SET EXERCISE
Repeat the whole of the data, keeping every detail the same.

AVAILABLE DATA
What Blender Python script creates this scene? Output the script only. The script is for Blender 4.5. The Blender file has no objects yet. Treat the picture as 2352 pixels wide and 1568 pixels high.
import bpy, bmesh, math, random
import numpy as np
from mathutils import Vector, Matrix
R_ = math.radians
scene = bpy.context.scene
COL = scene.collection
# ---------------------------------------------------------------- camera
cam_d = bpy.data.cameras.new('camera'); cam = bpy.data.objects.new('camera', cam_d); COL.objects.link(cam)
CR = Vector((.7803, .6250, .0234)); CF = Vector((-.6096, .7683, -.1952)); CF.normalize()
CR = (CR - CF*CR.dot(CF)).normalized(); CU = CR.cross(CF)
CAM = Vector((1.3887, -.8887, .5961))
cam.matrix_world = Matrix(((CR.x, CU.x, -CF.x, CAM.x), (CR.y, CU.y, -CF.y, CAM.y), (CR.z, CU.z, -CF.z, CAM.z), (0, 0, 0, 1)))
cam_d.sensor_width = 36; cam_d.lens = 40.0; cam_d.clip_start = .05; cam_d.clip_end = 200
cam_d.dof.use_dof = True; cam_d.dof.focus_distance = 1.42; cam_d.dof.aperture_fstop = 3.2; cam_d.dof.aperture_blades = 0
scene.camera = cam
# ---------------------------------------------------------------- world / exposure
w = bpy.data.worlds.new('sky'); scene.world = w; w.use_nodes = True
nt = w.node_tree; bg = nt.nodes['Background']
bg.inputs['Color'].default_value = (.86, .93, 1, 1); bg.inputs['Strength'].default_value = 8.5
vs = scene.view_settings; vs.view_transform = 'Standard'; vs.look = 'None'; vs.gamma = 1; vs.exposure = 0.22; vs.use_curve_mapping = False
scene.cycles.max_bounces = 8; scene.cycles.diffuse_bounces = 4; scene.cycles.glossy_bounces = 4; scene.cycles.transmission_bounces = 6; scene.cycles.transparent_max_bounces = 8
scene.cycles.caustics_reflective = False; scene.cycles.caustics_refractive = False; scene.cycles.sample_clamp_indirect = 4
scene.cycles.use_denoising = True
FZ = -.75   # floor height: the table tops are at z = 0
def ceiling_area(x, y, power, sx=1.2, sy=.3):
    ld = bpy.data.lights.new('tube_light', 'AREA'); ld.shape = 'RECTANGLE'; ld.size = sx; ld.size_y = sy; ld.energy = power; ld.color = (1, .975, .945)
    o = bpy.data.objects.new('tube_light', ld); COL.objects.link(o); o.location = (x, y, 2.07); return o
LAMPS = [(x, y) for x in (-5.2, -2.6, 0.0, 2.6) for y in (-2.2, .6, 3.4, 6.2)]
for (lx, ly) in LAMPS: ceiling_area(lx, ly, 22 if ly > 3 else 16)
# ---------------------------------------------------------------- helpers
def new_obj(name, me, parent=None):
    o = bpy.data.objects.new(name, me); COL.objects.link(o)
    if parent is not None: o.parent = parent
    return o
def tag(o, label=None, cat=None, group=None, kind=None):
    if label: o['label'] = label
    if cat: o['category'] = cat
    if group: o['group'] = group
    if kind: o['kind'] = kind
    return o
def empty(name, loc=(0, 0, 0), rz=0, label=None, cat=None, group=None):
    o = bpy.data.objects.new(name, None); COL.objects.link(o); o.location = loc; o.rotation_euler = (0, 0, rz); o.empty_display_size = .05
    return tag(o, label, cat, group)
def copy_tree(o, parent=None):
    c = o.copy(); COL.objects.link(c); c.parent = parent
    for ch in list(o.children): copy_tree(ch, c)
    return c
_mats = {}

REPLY
What Blender Python script creates this scene? Output the script only. The script is for Blender 4.5. The Blender file has no objects yet. Treat the picture as 2352 pixels wide and 1568 pixels high.
import bpy, bmesh, math, random
import numpy as np
from mathutils import Vector, Matrix
R_ = math.radians
scene = bpy.context.scene
COL = scene.collection
# ---------------------------------------------------------------- camera
cam_d = bpy.data.cameras.new('camera'); cam = bpy.data.objects.new('camera', cam_d); COL.objects.link(cam)
CR = Vector((.7803, .6250, .0234)); CF = Vector((-.6096, .7683, -.1952)); CF.normalize()
CR = (CR - CF*CR.dot(CF)).normalized(); CU = CR.cross(CF)
CAM = Vector((1.3887, -.8887, .5961))
cam.matrix_world = Matrix(((CR.x, CU.x, -CF.x, CAM.x), (CR.y, CU.y, -CF.y, CAM.y), (CR.z, CU.z, -CF.z, CAM.z), (0, 0, 0, 1)))
cam_d.sensor_width = 36; cam_d.lens = 40.0; cam_d.clip_start = .05; cam_d.clip_end = 200
cam_d.dof.use_dof = True; cam_d.dof.focus_distance = 1.42; cam_d.dof.aperture_fstop = 3.2; cam_d.dof.aperture_blades = 0
scene.camera = cam
# ---------------------------------------------------------------- world / exposure
w = bpy.data.worlds.new('sky'); scene.world = w; w.use_nodes = True
nt = w.node_tree; bg = nt.nodes['Background']
bg.inputs['Color'].default_value = (.86, .93, 1, 1); bg.inputs['Strength'].default_value = 8.5
vs = scene.view_settings; vs.view_transform = 'Standard'; vs.look = 'None'; vs.gamma = 1; vs.exposure = 0.22; vs.use_curve_mapping = False
scene.cycles.max_bounces = 8; scene.cycles.diffuse_bounces = 4; scene.cycles.glossy_bounces = 4; scene.cycles.transmission_bounces = 6; scene.cycles.transparent_max_bounces = 8
scene.cycles.caustics_reflective = False; scene.cycles.caustics_refractive = False; scene.cycles.sample_clamp_indirect = 4
scene.cycles.use_denoising = True
FZ = -.75   # floor height: the table tops are at z = 0
def ceiling_area(x, y, power, sx=1.2, sy=.3):
    ld = bpy.data.lights.new('tube_light', 'AREA'); ld.shape = 'RECTANGLE'; ld.size = sx; ld.size_y = sy; ld.energy = power; ld.color = (1, .975, .945)
    o = bpy.data.objects.new('tube_light', ld); COL.objects.link(o); o.location = (x, y, 2.07); return o
LAMPS = [(x, y) for x in (-5.2, -2.6, 0.0, 2.6) for y in (-2.2, .6, 3.4, 6.2)]
for (lx, ly) in LAMPS: ceiling_area(lx, ly, 22 if ly > 3 else 16)
# ---------------------------------------------------------------- helpers
def new_obj(name, me, parent=None):
    o = bpy.data.objects.new(name, me); COL.objects.link(o)
    if parent is not None: o.parent = parent
    return o
def tag(o, label=None, cat=None, group=None, kind=None):
    if label: o['label'] = label
    if cat: o['category'] = cat
    if group: o['group'] = group
    if kind: o['kind'] = kind
    return o
def empty(name, loc=(0, 0, 0), rz=0, label=None, cat=None, group=None):
    o = bpy.data.objects.new(name, None); COL.objects.link(o); o.location = loc; o.rotation_euler = (0, 0, rz); o.empty_display_size = .05
    return tag(o, label, cat, group)
def copy_tree(o, parent=None):
    c = o.copy(); COL.objects.link(c); c.parent = parent
    for ch in list(o.children): copy_tree(ch, c)
    return c
_mats = {}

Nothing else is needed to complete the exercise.